If you buy a share of NVIDIA at $10 and it goes to $500, do you have to pay tax on that gain? The answer is no, unless you sell it. If you buy and hold, no gain has been realized and no tax is due. Once you sell it for $500, you have to pay tax on the $490 gain.
So far, so good. But over the past 100 years, Congress, the Treasury, and the IRS have created hundreds of exceptions to the realization requirement. For example, if you own stock in a private company and you transfer the shares to an offshore company that you also own, there is no realization. You did not get any cash or other property on the transfer.
Still, the IRS says there is a “deemed” realization and some tax is due. This is designed to prevent citizens from later selling the stock offshore outside the U.S. taxing jurisdiction.
Other examples include partnership taxation where a withdrawing partner may be deemed to have income on the unrealized value of partnership assets even though she received no cash.

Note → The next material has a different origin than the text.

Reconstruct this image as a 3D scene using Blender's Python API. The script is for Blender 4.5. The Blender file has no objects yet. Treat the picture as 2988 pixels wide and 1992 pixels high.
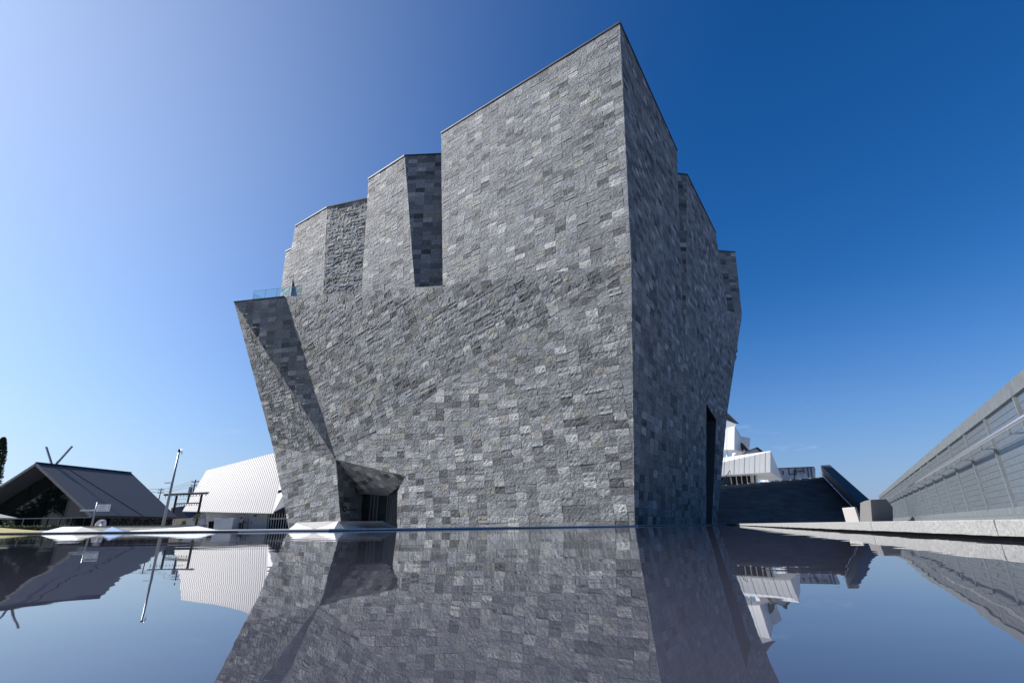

It gets more complicated from there, but you get the idea.
Now a taxpayer has challenged the entire system of “deemed” realization and says that there is no income unless the asset is actually sold or exchanged for cash or other property. No tickee, no shirtee.
To the surprise of many, the U.S. Supreme Court has taken up the case and will hear oral arguments in the next two weeks. If the court rules in favor of the taxpayer, this could blow a $1 quadrillion hole in the U.S. budget (a quadrillion is $1,000 trillion). That’s how much revenue is currently collected by the IRS on deemed sales.
It will also give a boost to investments in stocks, bonds, and private partnerships because investors will have much greater flexibility in terms of how they arrange and dispose of assets. This case may be technical, but it’s a very big deal. It’s well worth watching in the coming weeks.